Retype only the lines from the top of the records to the line with "0)).build('cheek_panel', PLASTER, t)", including that line but none of the pictures.

::::::

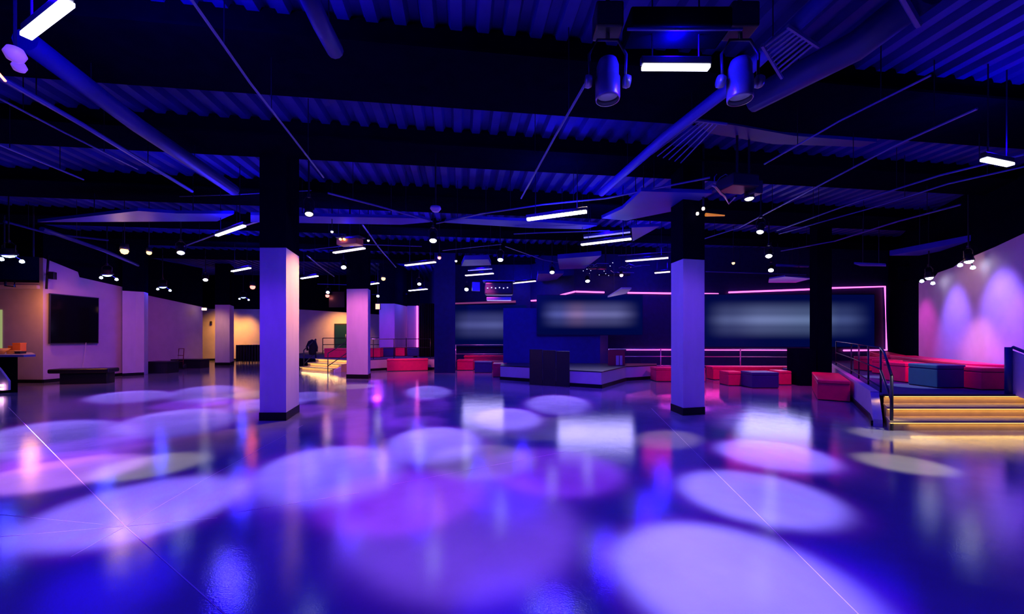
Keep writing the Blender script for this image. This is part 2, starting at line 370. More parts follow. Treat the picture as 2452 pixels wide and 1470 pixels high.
# left platform
t = thing('raised_platform', 'low carpeted platform left of centre with white front', 'platform', (-6, 19, 0))
lp = [(-8.97, 18.10), (-6.9, 16.97), (-6.2, 17.25), (-5.45, 17.95), (-3.3, 18.0), (-3.3, 18.85), (-4.75, 18.9), (-5.3, 22.2), (-6.6, 24.0), (-12.4, 24.0), (-12.0, 19.6)]
MB().prism(lp, 0, ZP-.03).build('deck_base', BLACKP, t); MB().prism(lp, ZP-.03, ZP).build('carpet', CARPET, t)
b = MB()
for p, q in ((lp[1], lp[2]), (lp[2], lp[3]), (lp[3], lp[4])):
    d = (Vector(q)-Vector(p)).normalized(); n = Vector((d.y, -d.x, 0))*.05
    b.poly3([(*p, 0.0), (*q, 0.0), (*q, .46), (*p, .46)], n)
b.build('front_panel', PLASTER, t)
b = MB()
for p, q in ((lp[1], lp[2]), (lp[2], lp[3]), (lp[3], lp[4])):
    d = (Vector(q)-Vector(p)).normalized(); n = Vector((d.y, -d.x, 0))*.07
    b.poly3([(*p, 0.0), (*q, 0.0), (*q, .10), (*p, .10)], n)
b.build('front_base_trim', BASEB, t)
t = thing('lit_staircase', 'warm lit steps left of the pink column', 'stairs', (-8.5, 17.2, 0))
u = Vector((0.872, -0.489)); v = Vector((0.489, 0.872)); s0 = Vector(G(718, 886))
for i in range(3):
    a = s0+v*0.30*i+u*0.12*i; ln = 2.25+0.05*i
    dd = .34 if i < 2 else .015; c, d, e = a+u*ln, a+u*ln+v*dd, a+v*dd
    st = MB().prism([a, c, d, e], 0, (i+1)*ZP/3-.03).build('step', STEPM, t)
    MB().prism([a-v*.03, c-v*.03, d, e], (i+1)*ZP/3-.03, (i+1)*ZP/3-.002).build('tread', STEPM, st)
    MB().prism([a-v*.02+u*.02, c-v*.02-u*.02, c-v*.005-u*.02, a-v*.005+u*.02], (i+1)*ZP/3-.045, (i+1)*ZP/3-.031).build('led_strip', E_STEP, st)
    m_ = a+u*ln/2-v*.03
    light('AREA', 'step_glow', (m_.x, m_.y, (i+1)*ZP/3-.05), 4, (1.0, .6, .2), parent=t, target=(m_.x-v.x*.1, m_.y-v.y*.1, -.2), shape='RECTANGLE', size=1.9, size_y=.03)
MB().poly3([(*(s0+u*2.3), 0), (*(s0+u*2.4+v*.9), 0), (*(s0+u*2.4+v*.9), .5), (*(s0+u*2.3), .1)], (0.06, 0, 0)).build('cheek_panel', PLASTER, t)
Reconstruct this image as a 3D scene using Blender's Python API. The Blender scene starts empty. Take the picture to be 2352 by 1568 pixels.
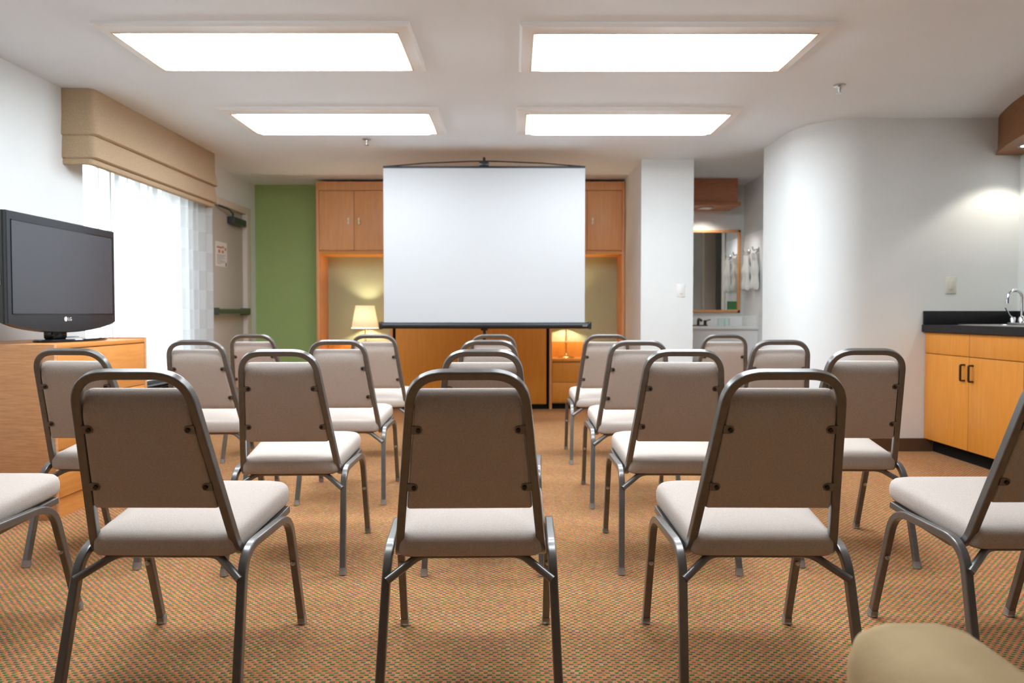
import bpy, bmesh, math, random
from mathutils import Vector, Matrix
random.seed(7)
C = bpy.context.scene.collection
SC = bpy.context.scene
PI = math.pi

# ------------------------------------------------------------------ camera, world, exposure
FPX = 1600.0
cam_d = bpy.data.cameras.new('camera')
cam = bpy.data.objects.new('camera', cam_d); C.objects.link(cam)
cam.location = (0, 0, 1.0)
cam.rotation_euler = (math.radians(90 - 1.6), 0, 0)
cam_d.sensor_width = 36; cam_d.lens = FPX / 2352 * 36
cam_d.shift_x = -4 / 2352; cam_d.shift_y = -17.3 / 2352
cam_d.clip_start = 0.02; cam_d.clip_end = 100
cam_d.dof.use_dof = True; cam_d.dof.focus_distance = 2.25; cam_d.dof.aperture_fstop = 3.2
SC.camera = cam

W = bpy.data.worlds.new('daylight'); SC.world = W
W.use_nodes = True
bg = W.node_tree.nodes['Background']
bg.inputs[0].default_value = (0.88, 0.94, 1.0, 1); bg.inputs[1].default_value = 3.8

vs = SC.view_settings
vs.view_transform = 'Standard'; vs.look = 'None'; vs.gamma = 1; vs.use_curve_mapping = False
vs.exposure = 0.42
SC.cycles.use_denoising = True
SC.cycles.max_bounces = 10; SC.cycles.diffuse_bounces = 6; SC.cycles.glossy_bounces = 4
SC.cycles.transparent_max_bounces = 12
SC.cycles.sample_clamp_indirect = 6
SC.cycles.caustics_reflective = False; SC.cycles.caustics_refractive = False

PANEL_EMIT = 13.0      # ceiling lamp diffusers
LAMP_GLOW = 240.0      # bulbs of the table lamps
SPOT_W = 11.0          # downlight over the counter

# daylight comes in through the window: sky portal in the opening
pl = bpy.data.lights.new('window_portal', 'AREA'); pl.shape = 'RECTANGLE'; pl.size = 1.9; pl.size_y = 1.33
po = bpy.data.objects.new('window_portal', pl); C.objects.link(po)
po.location = (-3.02, 5.285, 1.2); po.rotation_euler = (0, -PI/2, 0)
pl.cycles.is_portal = True

# ------------------------------------------------------------------ materials
M = {}
def mat(name, col, rough=0.6, metal=0.0, spec=0.5, **kw):
    m = bpy.data.materials.new(name); m.use_nodes = True
    p = m.node_tree.nodes['Principled BSDF']
    p.inputs['Base Color'].default_value = (*col, 1)
    p.inputs['Roughness'].default_value = rough
    p.inputs['Metallic'].default_value = metal
    p.inputs['Specular IOR Level'].default_value = spec
    for k, v in kw.items():
        p.inputs[k.replace('_', ' ')].default_value = v
    M[name] = m
    return m
def nodes(m):
    t = m.node_tree
    return t, t.nodes, t.links, t.nodes['Principled BSDF']
def noisy(name, c1, c2, scale=(1, 1, 1), nscale=5, detail=4, rough=0.6, bump=0.0, bscale=None, metal=0.0, spec=0.5, dist=0.0, ramp=(0.3, 0.7)):
    m = mat(name, c1, rough, metal, spec)
    t, N, L, p = nodes(m)
    tc = N.new('ShaderNodeTexCoord'); mp = N.new('ShaderNodeMapping'); mp.inputs['Scale'].default_value = scale
    L.new(tc.outputs['Object'], mp.inputs[0])
    nz = N.new('ShaderNodeTexNoise'); nz.inputs['Scale'].default_value = nscale; nz.inputs['Detail'].default_value = detail
    nz.inputs['Distortion'].default_value = dist
    L.new(mp.outputs[0], nz.inputs['Vector'])
    cr = N.new('ShaderNodeValToRGB')
    cr.color_ramp.elements[0].color = (*c1, 1); cr.color_ramp.elements[1].color = (*c2, 1)
    cr.color_ramp.elements[0].position = ramp[0]; cr.color_ramp.elements[1].position = ramp[1]
    L.new(nz.outputs[0], cr.inputs[0]); L.new(cr.outputs[0], p.inputs['Base Color'])
    if bump:
        b = N.new('ShaderNodeBump'); b.inputs['Strength'].default_value = bump; b.inputs['Distance'].default_value = 0.002
        n2 = N.new('ShaderNodeTexNoise'); n2.inputs['Scale'].default_value = bscale or 300; n2.inputs['Detail'].default_value = 2
        L.new(tc.outputs['Object'], n2.inputs['Vector']); L.new(n2.outputs[0], b.inputs['Height']); L.new(b.outputs[0], p.inputs['Normal'])
    return m

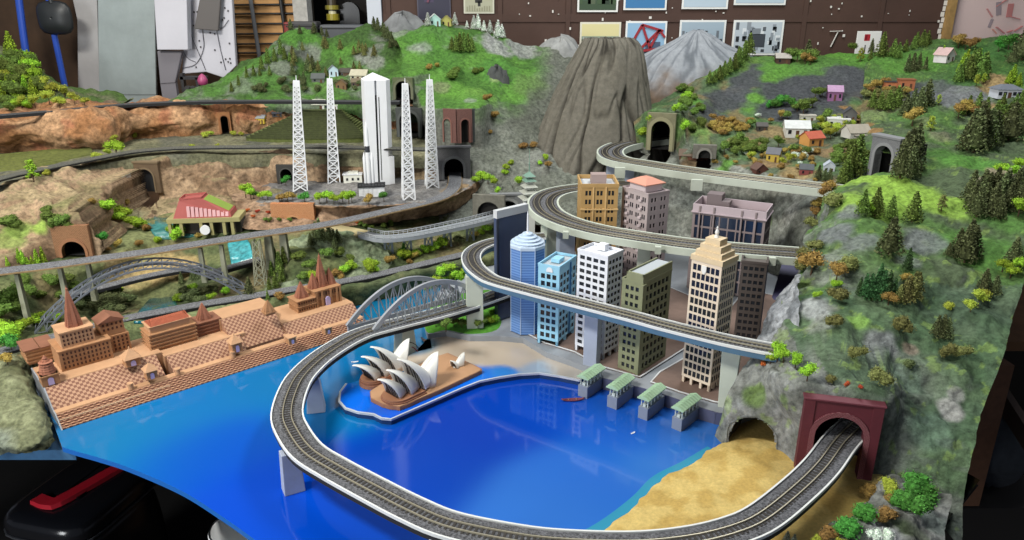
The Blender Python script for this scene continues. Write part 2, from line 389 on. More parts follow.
blobs_V = [
 (725, 100, .11, '#46494c', .95), (745, 82, .10, '#494c4f', .95), (760, 68, .07, '#494c4f', .9), (710, 112, .09, '#484b4e', .9), (738, 92, .08, '#4d5053', .9), (755, 74, .06, '#4b4e50', .9),
 (775, 105, .10, '#45484b', .95), (795, 85, .12, '#46494c', .95), (815, 82, .11, '#494c4f', .95), (845, 75, .12, '#4d5053', .95), (835, 95, .10, '#484b4e', .9), (785, 118, .06, '#434649', .9), (860, 78, .12, '#4d5053', .9), (818, 100, .09, '#434649', .9),
 (757, 98, .05, '#588c20', .95), (768, 80, .05, '#588c20', .9), (752, 110, .05, '#588c20', .9), (772, 112, .10, '#45484b', .95), (792, 111, .10, '#45484b', .95), (808, 112, .08, '#484b4e', .9), (832, 107, .08, '#484b4e', .9), (776, 92, .10, '#46494c', .95), (800, 94, .12, '#494c4f', .95), (820, 92, .10, '#46494c', .9), (862, 92, .10, '#4a4d50', .9), (845, 84, .10, '#4d5053', .9), (778, 68, .10, '#548a20', .9), (820, 58, .2, '#56901e', .9), (860, 55, .2, '#56901e', .9), (690, 100, .06, '#548a20', .9),
 (745, 142, .08, '#93754c', .85), (770, 130, .08, '#93754c', .7), (690, 165, .05, '#8a6f4a', .8), (770, 165, .08, '#93754c', .8), (725, 168, .05, '#5a9024', .9), (800, 172, .08, '#9c8050', .8),
 (845, 108, .03, '#94703e', .95), (852, 113, .03, '#94703e', .95), (859, 118, .03, '#94703e', .95), (866, 124, .03, '#94703e', .95), (842, 150, .06, '#8d6f48', .8), (820, 152, .07, '#8d6f48', .7), (855, 115, .05, '#9a7a4c', .8), (862, 125, .04, '#9a7a4c', .8),
 (700, 130, .06, '#6f9a38', .7), (680, 128, .06, '#5f8434', .7), (825, 168, .06, '#557a40', .8), (740, 155, .06, '#557a40', .6), (690, 145, .06, '#6e7068', .6), (765, 222, .04, '#6b8a34', .8), (790, 215, .05, '#9a9a92', .6), (700, 225, .06, '#55584f', .6)]
o = patch('village_hillside', rows_V, 210, 230, M_TERR, amp=.014, nsc=8, ridge=.010, colfn=col_V, blobs=blobs_V, holes=[hole(S_OLIVE), hole(S_CULV)], flats=[S_OLIVE, S_CULV], seed=2, skirt=.05)
tag(o, 'green village hillside with dark rock slabs behind the top viaduct', 'hillside')
# ---------------------------------------------------------------- centre hill between portals and volcano
def col_C(p, n):
    c = mixc(lin('#666a5e'), lin('#75796d'), sstep(-.3, .3, nz3(p, 9, 2)))
    g = sstep(.40, .5, p.z+.07*nz3(p, 6, 1))*(1-sstep(.02, .22, p.x+.1*nz3(p, 5, 4)))
    c = mixc(c, mixc(lin('#42701f'), lin('#558a24'), sstep(-.4, .4, nz3(p, 7, 6))), g)
    c = mixc(c, lin('#7c7d74'), (1-sstep(.35, .6, n[2]))*.6)
    if p.z > .68: c = mixc(c, lin('#8d8f8a'), .6*sstep(-.1, .3, nz3(p, 8, 8)))
    return c
rows_C = [
 [(440, 228, 2.66), (470, 226, 2.70), (500, 226, 2.72), (560, 222, 2.76), (625, 218, 2.85)],
 [(437, 196, 2.88), (470, 195, 2.86), (500, 195, 2.86), (560, 190, 2.92), (640, 185, 3.0)],
 [(436, 165, 2.98), (470, 160, 2.96), (505, 160, 3.0), (560, 160, 3.05), (640, 165, 3.1)],
 [(425, 142, 3.06), (468, 138, 3.10), (510, 132, 3.14), (565, 140, 3.2), (640, 150, 3.25)],
 [(420, 120, 3.14), (470, 110, 3.16), (515, 110, 3.25), (565, 120, 3.35), (640, 130, 3.4)],
 [(415, 95, 3.24), (470, 90, 3.32), (520, 92, 3.4), (570, 95, 3.45), (640, 105, 3.5)],
 [(408, 72, 3.38), (470, 66, 3.5), (520, 68, 3.55), (575, 75, 3.6), (640, 85, 3.65)],
 [(400, 48, 3.52), (440, 42, 3.6), (480, 42, 3.68), (530, 58, 3.75), (585, 62, 3.78), (640, 75, 3.8)],
 [(392, 34, 3.66), (430, 25, 3.72), (470, 28, 3.8), (520, 43, 3.84), (580, 52, 3.86), (640, 62, 3.9)],
 [(392, 40, 3.95), (430, 32, 3.95), (470, 34, 3.97), (520, 48, 3.98), (580, 56, 4.0), (640, 65, 4.0)]]
blobs_C = [(430, 35, .14, '#4a8020', .9), (455, 98, .12, '#5c9422', .9), (480, 95, .09, '#64942c', .8), (500, 68, .12, '#447c24', .8), (530, 85, .10, '#5f7a3c', .6), (440, 62, .10, '#467a22', .8),
 (498, 45, .10, '#9a9c98', .9), (520, 50, .10, '#8f918d', .9), (470, 100, .03, '#9a9c98', .6), (495, 78, .03, '#8aa060', .8), (440, 88, .05, '#85776a', .5), (490, 140, .06, '#5f635a', .7), (530, 118, .12, '#54584c', .7), (545, 100, .1, '#565a4e', .7), (540, 160, .08, '#82857c', .6), (490, 175, .06, '#777b70', .5), (420, 45, .06, '#9a9c98', .5)]
o = patch('central_hill', rows_C, 200, 220, M_TERR, amp=.02, nsc=7, ridge=.018, colfn=col_C, blobs=blobs_C, holes=[hole(S_BLACK), hole(S_SMALL), hole(S_BIGDARK), hole(S_HILLARCH)], flats=[S_BLACK, S_SMALL, S_BIGDARK, S_HILLARCH, S_ARC], seed=3)
tag(o, 'bright green and grey hill left of the brown volcano', 'hill')
# ---------------------------------------------------------------- back left hill
def col_L(p, n):
    c = mixc(lin('#3f5f26'), lin('#4b7a24'), sstep(-.35, .35, nz3(p, 6, 3)))
    c = mixc(c, lin('#787b72'), sstep(.05, .45, nz3(p, 5, 7)+.5*(.75-n[2]))*.75)
    return c
rows_L = [
 [(160, 101, 3.27), (230, 101, 3.30), (300, 101, 3.30), (360, 101, 3.3), (425, 108, 3.26)],
 [(176, 96, 3.36), (235, 92, 3.38), (300, 93, 3.40), (360, 90, 3.42), (425, 95, 3.34)],
 [(205, 86, 3.5), (250, 76, 3.5), (305, 80, 3.52), (360, 76, 3.54), (422, 78, 3.44)],
 [(226, 74, 3.6), (272, 58, 3.6), (312, 64, 3.65), (360, 56, 3.65), (415, 60, 3.56)],
 [(240, 64, 3.68), (288, 40, 3.70), (322, 48, 3.74), (362, 38, 3.75), (408, 48, 3.66)],
 [(262, 58, 3.8), (299, 30, 3.80), (333, 38, 3.82), (364, 26, 3.84), (400, 36, 3.78)],
 [(264, 64, 3.95), (300, 38, 3.95), (334, 44, 3.95), (365, 34, 3.97), (400, 42, 3.95)]]
blobs_L = [(300, 38, .10, '#4a8020', .9), (365, 34, .14, '#508620', .95), (345, 50, .08, '#508620', .8), (310, 52, .07, '#7d8077', .8), (365, 55, .07, '#888a82', .8), (345, 62, .05, '#50802a', .8), (375, 64, .06, '#85877f', .8), (330, 84, .10, '#5a8430', .8), (240, 88, .10, '#80837a', .5), (265, 78, .08, '#4a762a', .7), (215, 92, .06, '#4c7e26', .7)]
o = patch('rear_hill', rows_L, 200, 150, M_TERR, amp=.025, nsc=7, ridge=.02, colfn=col_L, blobs=blobs_L, holes=[hole(S_HILLARCH)], flats=[S_HILLARCH], seed=4, skirt=.06)
tag(o, 'rolling green scenery hill behind the orange cliff and white launch towers', 'hill')
# ---------------------------------------------------------------- grey rock mounds on the skyline
def mound(name, label, x0, x1, yb, yt, Y, c1, c2, seed):
    a, b = P(x0, yb, Y), P(x1, yb, Y); t = P((x0+x1)/2, yt, Y)
    cx, cy = (a+b).x/2, Y; rx = (b.x-a.x)/2; hz = t.z-a.z
    mb = MB(); n, k = 60, 26; mb.smooth = True
    for j in range(k+1):
        f = j/k; r = math.sqrt(max(0, 1-f**2.2))
        for i in range(n):
            an = 2*PI*i/n
            rr = r*(1+.12*math.sin(3*an+seed)+.14*noise.noise((math.cos(an)*2+seed, math.sin(an)*2, f*1.5)))
            mb.v.append((cx+rx*rr*math.cos(an), cy+rx*.5*rr*math.sin(an), a.z-.05+(hz+.05)*f+.03*noise.fractal((math.cos(an)*3, math.sin(an)*3+seed, f*2), 1, 2, 3)))
    for j in range(k):
        for i in range(n): mb.f.append((j*n+i, j*n+(i+1) % n, (j+1)*n+(i+1) % n, (j+1)*n+i)); mb.m.append(0)
    mb.f.append(tuple(k*n+i for i in range(n))); mb.m.append(0)
    o = mb.build(name, mat('rock_'+c1, c1, rough=.9, var=.35, vscale=14, bump=.8, bscale=90))
    tag(o, label, 'rock mound'); reg(o); return o
mound('rock_mound', 'smooth grey rock mound on the skyline left of the blue roofed cottage', 376, 432, 48, 13, 3.88, '#77797a', 0, 2.0)
mound('boulder', 'dark grey boulder on the grassy slope of the central hill', 486, 509, 73, 68, 3.46, '#4b4d4c', 0, 3.3)
mound('rock_mound', 'folded pale grey rock mound just left of the volcano summit', 532, 588, 66, 39, 3.86, '#8e8f8d', 0, 5.2)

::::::

**Exercise response**
Keep writing the Blender script for this image. This is part 2, starting at line 370. More parts follow. Treat the picture as 2452 pixels wide and 1470 pixels high.
# left platform
t = thing('raised_platform', 'low carpeted platform left of centre with white front', 'platform', (-6, 19, 0))
lp = [(-8.97, 18.10), (-6.9, 16.97), (-6.2, 17.25), (-5.45, 17.95), (-3.3, 18.0), (-3.3, 18.85), (-4.75, 18.9), (-5.3, 22.2), (-6.6, 24.0), (-12.4, 24.0), (-12.0, 19.6)]
MB().prism(lp, 0, ZP-.03).build('deck_base', BLACKP, t); MB().prism(lp, ZP-.03, ZP).build('carpet', CARPET, t)
b = MB()
for p, q in ((lp[1], lp[2]), (lp[2], lp[3]), (lp[3], lp[4])):
    d = (Vector(q)-Vector(p)).normalized(); n = Vector((d.y, -d.x, 0))*.05
    b.poly3([(*p, 0.0), (*q, 0.0), (*q, .46), (*p, .46)], n)
b.build('front_panel', PLASTER, t)
b = MB()
for p, q in ((lp[1], lp[2]), (lp[2], lp[3]), (lp[3], lp[4])):
    d = (Vector(q)-Vector(p)).normalized(); n = Vector((d.y, -d.x, 0))*.07
    b.poly3([(*p, 0.0), (*q, 0.0), (*q, .10), (*p, .10)], n)
b.build('front_base_trim', BASEB, t)
t = thing('lit_staircase', 'warm lit steps left of the pink column', 'stairs', (-8.5, 17.2, 0))
u = Vector((0.872, -0.489)); v = Vector((0.489, 0.872)); s0 = Vector(G(718, 886))
for i in range(3):
    a = s0+v*0.30*i+u*0.12*i; ln = 2.25+0.05*i
    dd = .34 if i < 2 else .015; c, d, e = a+u*ln, a+u*ln+v*dd, a+v*dd
    st = MB().prism([a, c, d, e], 0, (i+1)*ZP/3-.03).build('step', STEPM, t)
    MB().prism([a-v*.03, c-v*.03, d, e], (i+1)*ZP/3-.03, (i+1)*ZP/3-.002).build('tread', STEPM, st)
    MB().prism([a-v*.02+u*.02, c-v*.02-u*.02, c-v*.005-u*.02, a-v*.005+u*.02], (i+1)*ZP/3-.045, (i+1)*ZP/3-.031).build('led_strip', E_STEP, st)
    m_ = a+u*ln/2-v*.03
    light('AREA', 'step_glow', (m_.x, m_.y, (i+1)*ZP/3-.05), 4, (1.0, .6, .2), parent=t, target=(m_.x-v.x*.1, m_.y-v.y*.1, -.2), shape='RECTANGLE', size=1.9, size_y=.03)
MB().poly3([(*(s0+u*2.3), 0), (*(s0+u*2.4+v*.9), 0), (*(s0+u*2.4+v*.9), .5), (*(s0+u*2.3), .1)], (0.06, 0, 0)).build('cheek_panel', PLASTER, t)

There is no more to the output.